Sim, foi por causa dele e de uma doutrina que Liesel sequer
compreendia que ela nunca mais veria a mãe biológica e teve que presenciar a
morte precoce do irmão caçula. Era por conta do nazismo também, que o pai
adotivo, seu melhor amigo, estava sempre desempregado e só conseguia dar-lhe um
livro de segunda mão de presente, porque renunciava a alguns cigarros. Era
também por culpa do Reich que a mãe adotiva perdia os clientes, um a um, até
que por fim, perdeu a esposa do prefeito que lhe deixava passar momentos
inesquecíveis em sua biblioteca, com títulos diversos, infinidades de palavras
e sonhos contados no horizonte de tantos livros. E foi também por culpa de
Hitler que Max teve que um dia ir embora do porão, por não aguentar mais a
culpa de colocar seus fiéis anfitriões em perigo.
Foram todas essas adversidades que Liesel enfrentou e a
maneira como foi corajosamente lidando com tudo, que chamou a atenção da
narradora do livro: a Morte. A Morte surpreendeu-se com a menina que roubava
livros.
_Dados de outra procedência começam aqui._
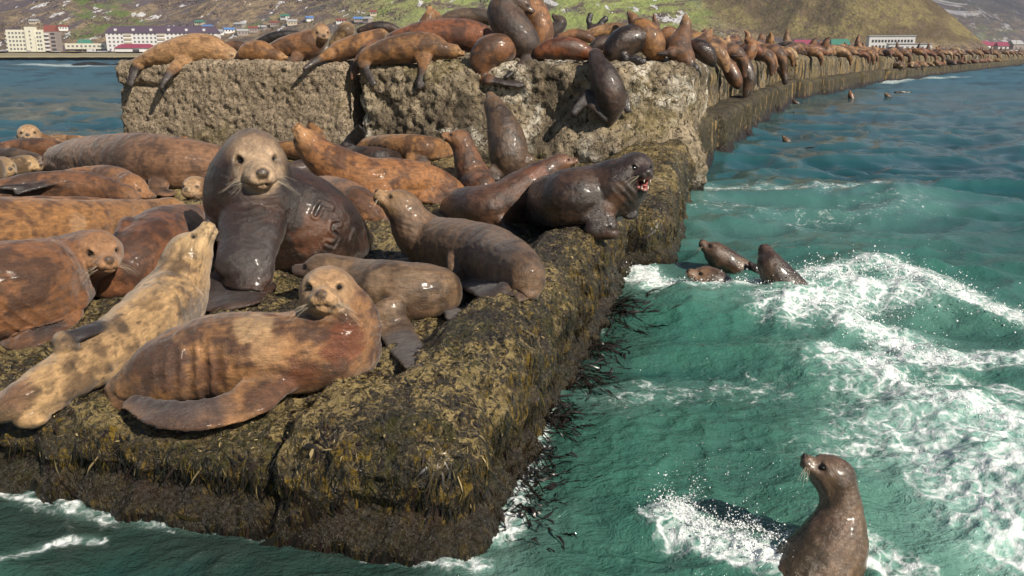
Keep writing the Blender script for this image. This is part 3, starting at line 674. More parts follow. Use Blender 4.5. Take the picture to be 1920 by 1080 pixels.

Uma garotinha que conseguiu driblar a morte por três vezes e encontrava
consolo em letras perdidas em pedaços de papel. A curiosidade de Liesel pelo
conhecimento e o pacto sincero que fazia com as histórias que lia e escrevia a
salvou praticamente todas as vezes.
O que mais chamou a atenção da Morte foi a generosidade de
Liesel. Ela que não tinha nada, conseguia dar indizível felicidade a todos que
estavam em sua volta. Ela que conheceu logo cedo toda a brutalidade que a vida
pode oferecer, ainda conseguia passar aos que amava, esperança e doçura. Liesel,
a menina que roubava livros, ofereceu aos que estavam perto de si, muito mais
do que conseguiu ganhar com seus pequenos furtos: deu-lhes seu coração em forma
de palavras, e isso é tudo que todos precisam e poucos conseguem.